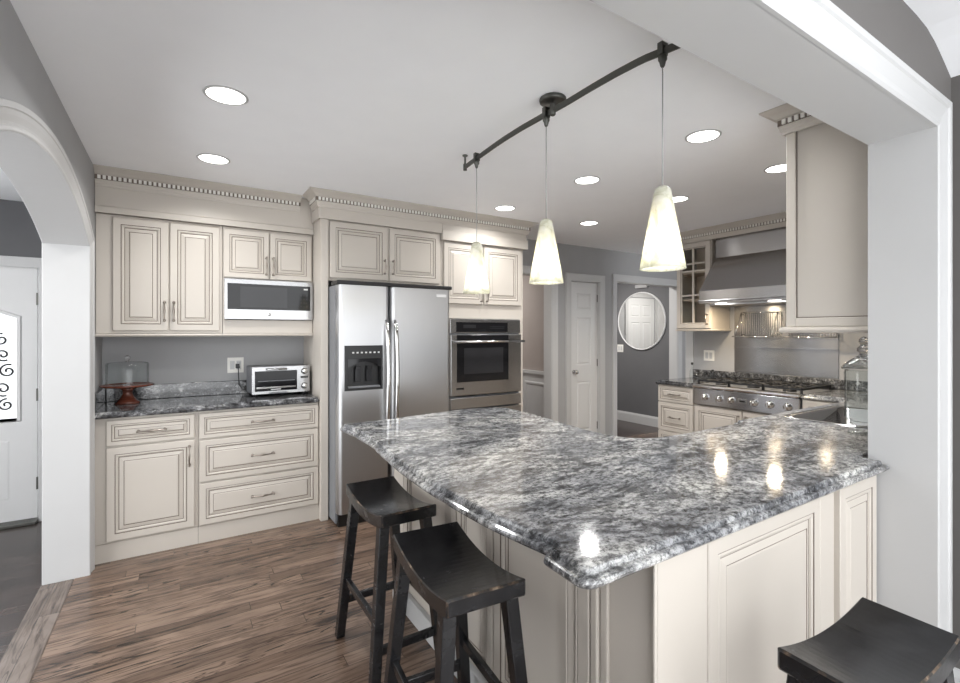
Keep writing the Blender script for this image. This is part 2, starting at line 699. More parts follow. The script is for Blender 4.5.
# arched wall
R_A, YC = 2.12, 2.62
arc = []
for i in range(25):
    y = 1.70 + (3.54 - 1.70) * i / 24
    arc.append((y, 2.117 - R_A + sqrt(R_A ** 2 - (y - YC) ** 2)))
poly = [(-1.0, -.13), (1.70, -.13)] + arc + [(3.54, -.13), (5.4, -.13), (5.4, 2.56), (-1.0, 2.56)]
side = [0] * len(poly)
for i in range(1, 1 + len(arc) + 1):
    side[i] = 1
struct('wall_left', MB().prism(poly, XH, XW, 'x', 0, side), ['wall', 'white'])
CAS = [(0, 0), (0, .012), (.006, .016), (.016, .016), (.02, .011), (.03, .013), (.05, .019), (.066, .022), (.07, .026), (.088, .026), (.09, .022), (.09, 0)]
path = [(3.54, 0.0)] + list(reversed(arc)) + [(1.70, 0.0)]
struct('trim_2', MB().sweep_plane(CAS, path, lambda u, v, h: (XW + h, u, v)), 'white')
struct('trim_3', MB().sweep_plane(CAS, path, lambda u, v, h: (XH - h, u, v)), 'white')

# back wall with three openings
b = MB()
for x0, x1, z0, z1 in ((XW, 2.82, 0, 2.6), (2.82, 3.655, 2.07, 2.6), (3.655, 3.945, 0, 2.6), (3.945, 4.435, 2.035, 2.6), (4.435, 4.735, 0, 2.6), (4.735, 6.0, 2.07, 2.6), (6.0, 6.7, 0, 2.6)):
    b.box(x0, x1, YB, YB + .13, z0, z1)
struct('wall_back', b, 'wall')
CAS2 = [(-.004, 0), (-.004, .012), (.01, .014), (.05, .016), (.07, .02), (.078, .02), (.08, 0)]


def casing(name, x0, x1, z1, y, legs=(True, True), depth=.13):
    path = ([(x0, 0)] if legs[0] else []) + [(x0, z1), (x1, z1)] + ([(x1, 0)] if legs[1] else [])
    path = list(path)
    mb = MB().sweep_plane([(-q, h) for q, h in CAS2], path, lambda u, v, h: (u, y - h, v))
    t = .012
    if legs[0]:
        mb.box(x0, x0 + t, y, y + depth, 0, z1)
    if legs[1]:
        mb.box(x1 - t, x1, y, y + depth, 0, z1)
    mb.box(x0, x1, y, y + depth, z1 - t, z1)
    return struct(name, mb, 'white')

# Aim
The data above should be repeated exactly, minus any pictures.

# Written answer
Keep writing the Blender script for this image. This is part 2, starting at line 699. More parts follow. The script is for Blender 4.5.
# arched wall
R_A, YC = 2.12, 2.62
arc = []
for i in range(25):
    y = 1.70 + (3.54 - 1.70) * i / 24
    arc.append((y, 2.117 - R_A + sqrt(R_A ** 2 - (y - YC) ** 2)))
poly = [(-1.0, -.13), (1.70, -.13)] + arc + [(3.54, -.13), (5.4, -.13), (5.4, 2.56), (-1.0, 2.56)]
side = [0] * len(poly)
for i in range(1, 1 + len(arc) + 1):
    side[i] = 1
struct('wall_left', MB().prism(poly, XH, XW, 'x', 0, side), ['wall', 'white'])
CAS = [(0, 0), (0, .012), (.006, .016), (.016, .016), (.02, .011), (.03, .013), (.05, .019), (.066, .022), (.07, .026), (.088, .026), (.09, .022), (.09, 0)]
path = [(3.54, 0.0)] + list(reversed(arc)) + [(1.70, 0.0)]
struct('trim_2', MB().sweep_plane(CAS, path, lambda u, v, h: (XW + h, u, v)), 'white')
struct('trim_3', MB().sweep_plane(CAS, path, lambda u, v, h: (XH - h, u, v)), 'white')

# back wall with three openings
b = MB()
for x0, x1, z0, z1 in ((XW, 2.82, 0, 2.6), (2.82, 3.655, 2.07, 2.6), (3.655, 3.945, 0, 2.6), (3.945, 4.435, 2.035, 2.6), (4.435, 4.735, 0, 2.6), (4.735, 6.0, 2.07, 2.6), (6.0, 6.7, 0, 2.6)):
    b.box(x0, x1, YB, YB + .13, z0, z1)
struct('wall_back', b, 'wall')
CAS2 = [(-.004, 0), (-.004, .012), (.01, .014), (.05, .016), (.07, .02), (.078, .02), (.08, 0)]


def casing(name, x0, x1, z1, y, legs=(True, True), depth=.13):
    path = ([(x0, 0)] if legs[0] else []) + [(x0, z1), (x1, z1)] + ([(x1, 0)] if legs[1] else [])
    path = list(path)
    mb = MB().sweep_plane([(-q, h) for q, h in CAS2], path, lambda u, v, h: (u, y - h, v))
    t = .012
    if legs[0]:
        mb.box(x0, x0 + t, y, y + depth, 0, z1)
    if legs[1]:
        mb.box(x1 - t, x1, y, y + depth, 0, z1)
    mb.box(x0, x1, y, y + depth, z1 - t, z1)
    return struct(name, mb, 'white')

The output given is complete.